Verse 5 — "Baptized in the Holy Spirit" Jesus invokes the memory of John the Baptist's own self-description (cf. Mark 1:8; John 1:33) to mark the eschatological transition now at hand. John's water baptism was preparatory, penitential, an outward sign awaiting its fulfillment. The "baptism in the Holy Spirit" is its fulfillment — an immersion not in water but in the divine Person Himself. The phrase "not many days from now" creates a precise temporal tension: the disciples must wait, but not indefinitely. Ten days, in fact, will pass before Pentecost. This compression of time reflects the theological urgency of Luke's narrative: the age of the Spirit is dawning, and the interval of waiting is itself a liturgical and prayerful preparation (cf. Acts 1:14).
Verse 6 — "Are you now restoring the kingdom to Israel?" The disciples' question is earnest but reveals an unreformed expectation. Even after forty days of resurrection appearances and teaching about "the things concerning the Kingdom of God" (Acts 1:3), they still envision the kingdom in national, Davidic terms — the restoration of Israel's political sovereignty against Rome. Their question is not absurd; it is rooted in genuine Scripture (cf. Amos 9:11; Zechariah 8:3). But it is partial. The typological sense is that Israel's restoration is happening — but Israel is being reconstituted as the messianic community of all peoples, not a geopolitical nation-state.
Catholic tradition reads these verses as the foundational charter of the Church's apostolic and missionary nature. The Catechism of the Catholic Church (§§ 730–731) teaches that the sending of the Spirit is the culmination of the Father's promise and the beginning of the "last times" — the era of the Church. The Spirit is not merely a force or energy but a divine Person whose "coming" (Acts 2) is foreshadowed and prepared in the ten-day vigil that follows this command.
St. Augustine saw the contrast between John's baptism and Spirit-baptism as the difference between sign and reality: "John baptized with water unto repentance; Christ baptizes with the Spirit unto sanctification" (Tractates on John, 5.7). The Second Vatican Council's Ad Gentes (§4) directly echoes Acts 1:8 in grounding the Church's universal missionary mandate in Pentecost: "The pilgrim Church is missionary by her very nature, since it is from the mission of the Son and the mission of the Holy Spirit that she takes her origin."

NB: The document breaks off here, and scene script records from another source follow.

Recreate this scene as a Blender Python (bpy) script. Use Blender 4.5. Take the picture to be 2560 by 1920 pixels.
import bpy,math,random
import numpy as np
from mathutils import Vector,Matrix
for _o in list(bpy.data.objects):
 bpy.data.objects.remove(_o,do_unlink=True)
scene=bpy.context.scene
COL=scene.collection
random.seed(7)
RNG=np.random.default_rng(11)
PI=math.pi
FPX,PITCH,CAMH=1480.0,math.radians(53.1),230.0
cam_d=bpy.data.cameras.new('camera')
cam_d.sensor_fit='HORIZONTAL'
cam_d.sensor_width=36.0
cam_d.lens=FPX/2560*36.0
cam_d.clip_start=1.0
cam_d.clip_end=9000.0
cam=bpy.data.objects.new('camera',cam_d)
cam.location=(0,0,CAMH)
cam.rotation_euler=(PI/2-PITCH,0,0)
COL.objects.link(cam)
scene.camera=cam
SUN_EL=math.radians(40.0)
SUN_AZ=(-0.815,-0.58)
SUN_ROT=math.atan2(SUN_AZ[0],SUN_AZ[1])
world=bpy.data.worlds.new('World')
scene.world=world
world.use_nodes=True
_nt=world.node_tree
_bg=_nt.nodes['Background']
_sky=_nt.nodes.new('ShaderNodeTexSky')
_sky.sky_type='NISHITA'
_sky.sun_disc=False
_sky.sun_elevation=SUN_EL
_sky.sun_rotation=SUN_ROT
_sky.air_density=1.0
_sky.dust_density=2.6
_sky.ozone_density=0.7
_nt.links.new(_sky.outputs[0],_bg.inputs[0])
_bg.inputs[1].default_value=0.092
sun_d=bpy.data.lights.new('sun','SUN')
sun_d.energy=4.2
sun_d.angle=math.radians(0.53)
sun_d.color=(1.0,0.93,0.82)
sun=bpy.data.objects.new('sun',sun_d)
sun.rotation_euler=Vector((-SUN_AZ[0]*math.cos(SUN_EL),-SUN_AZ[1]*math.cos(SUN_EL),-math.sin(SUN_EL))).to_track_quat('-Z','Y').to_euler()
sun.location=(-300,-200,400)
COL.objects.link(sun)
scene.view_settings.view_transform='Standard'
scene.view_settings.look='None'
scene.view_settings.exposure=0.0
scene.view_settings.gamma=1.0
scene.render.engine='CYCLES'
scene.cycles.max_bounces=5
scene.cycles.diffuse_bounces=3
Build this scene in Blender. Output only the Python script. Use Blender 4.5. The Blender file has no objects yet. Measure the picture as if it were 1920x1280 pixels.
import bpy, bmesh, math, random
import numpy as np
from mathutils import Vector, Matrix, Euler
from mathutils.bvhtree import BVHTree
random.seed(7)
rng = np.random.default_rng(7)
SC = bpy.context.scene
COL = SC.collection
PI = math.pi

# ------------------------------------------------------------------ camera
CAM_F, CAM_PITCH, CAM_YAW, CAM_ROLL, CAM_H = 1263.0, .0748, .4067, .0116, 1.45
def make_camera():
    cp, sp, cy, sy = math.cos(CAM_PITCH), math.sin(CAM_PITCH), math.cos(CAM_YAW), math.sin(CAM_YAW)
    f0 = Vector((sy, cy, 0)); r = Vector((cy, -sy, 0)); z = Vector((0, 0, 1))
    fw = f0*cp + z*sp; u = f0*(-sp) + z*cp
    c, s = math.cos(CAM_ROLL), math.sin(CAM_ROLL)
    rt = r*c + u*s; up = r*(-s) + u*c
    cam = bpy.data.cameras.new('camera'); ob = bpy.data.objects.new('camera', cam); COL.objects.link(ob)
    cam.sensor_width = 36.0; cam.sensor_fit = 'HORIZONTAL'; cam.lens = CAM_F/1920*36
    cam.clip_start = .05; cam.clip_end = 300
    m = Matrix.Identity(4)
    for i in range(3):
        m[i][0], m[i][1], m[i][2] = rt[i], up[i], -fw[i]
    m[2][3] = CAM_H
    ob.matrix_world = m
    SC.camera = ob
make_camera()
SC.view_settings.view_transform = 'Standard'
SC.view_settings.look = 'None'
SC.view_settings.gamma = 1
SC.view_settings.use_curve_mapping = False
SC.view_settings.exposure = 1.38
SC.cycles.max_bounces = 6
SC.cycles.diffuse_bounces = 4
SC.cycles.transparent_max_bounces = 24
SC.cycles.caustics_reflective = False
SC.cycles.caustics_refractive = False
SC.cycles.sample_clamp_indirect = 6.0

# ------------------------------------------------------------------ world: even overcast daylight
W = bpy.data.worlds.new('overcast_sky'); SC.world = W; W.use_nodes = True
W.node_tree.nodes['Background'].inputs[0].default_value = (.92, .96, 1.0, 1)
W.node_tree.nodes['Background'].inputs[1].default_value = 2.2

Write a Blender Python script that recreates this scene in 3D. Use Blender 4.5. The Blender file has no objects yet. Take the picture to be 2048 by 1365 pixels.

The command to wait has profound sacramental resonance in the Catholic tradition. St. John Paul II, in Redemptoris Missio (§24), identifies this Lukan waiting as the paradigm of all authentic Christian mission: the apostle must first be filled before he can pour out. This is why the Church's liturgical tradition has always observed the Novena between Ascension and Pentecost — the first novena — as a time of prayer, mirroring the Upper Room. The restriction of martyres to the apostolic witness also underlies the Catholic teaching on apostolic succession: the deposit of faith is transmitted through those commissioned by Christ, not independently invented by each generation.
Contemporary Catholics face a chronic temptation to mirror the disciples in verse 6 — to project onto God our preferred timeline and shape of His kingdom. Political anxieties, cultural battles, and ecclesial conflicts can all become forms of asking, "Lord, are you now restoring things to how we think they should be?" Christ's answer remains the same: that is not yours to know. What is yours is to receive the Spirit and to witness.
Practically, this passage calls every Catholic to two disciplines: intentional waiting and active witness. The waiting is not spiritual passivity — Acts 1:14 shows the disciples in constant prayer, a model for Eucharistic adoration, the Liturgy of the Hours, and personal prayer before any significant Christian undertaking. The witnessing begins where we are — our "Jerusalem" is our home, parish, workplace — and extends outward. The first novena also reminds us that preparation for mission is never wasted time. Before embarking on any apostolic work, evangelization initiative, or even a difficult conversation about faith, the Catholic is called first to the Upper Room of prayer, not immediately to the marketplace.
Verse 7 — "Times or seasons which the Father has set within his own authority" Jesus does not mock the question but redirects it with a distinction of two Greek words: chronos (measured, sequential time) and kairos (appointed, decisive moments). These are sovereignly reserved in the Father's own authority (exousia). This is a crucial pneumatological and eschatological teaching: the shape of salvation history is not ours to calculate or control. The Church is not given a roadmap but a mission. Notably, this verse has the only use of exousia attributed exclusively to the Father in Acts, underscoring the Trinitarian structure of the whole commission.
Verse 8 — "You will receive power... witnesses to me" Here is the counter-offer to the disciples' question: instead of knowing the when, they will receive the who — the Holy Spirit Himself as power (dynamis). The word "witnesses" (Greek: martyres) carries the full weight it will acquire through Acts: to witness is ultimately to be willing to be a martyr. The geographic itinerary — Jerusalem, Judea, Samaria, the uttermost parts of the earth — functions as both a missionary program and the structural outline of Acts itself (chapters 1–7; 8–12; 13–28). Samaria is significant: a despised half-nation is explicitly included in the Spirit's reach before the Gentiles, signaling that no ethnic or religious boundary contains this mission.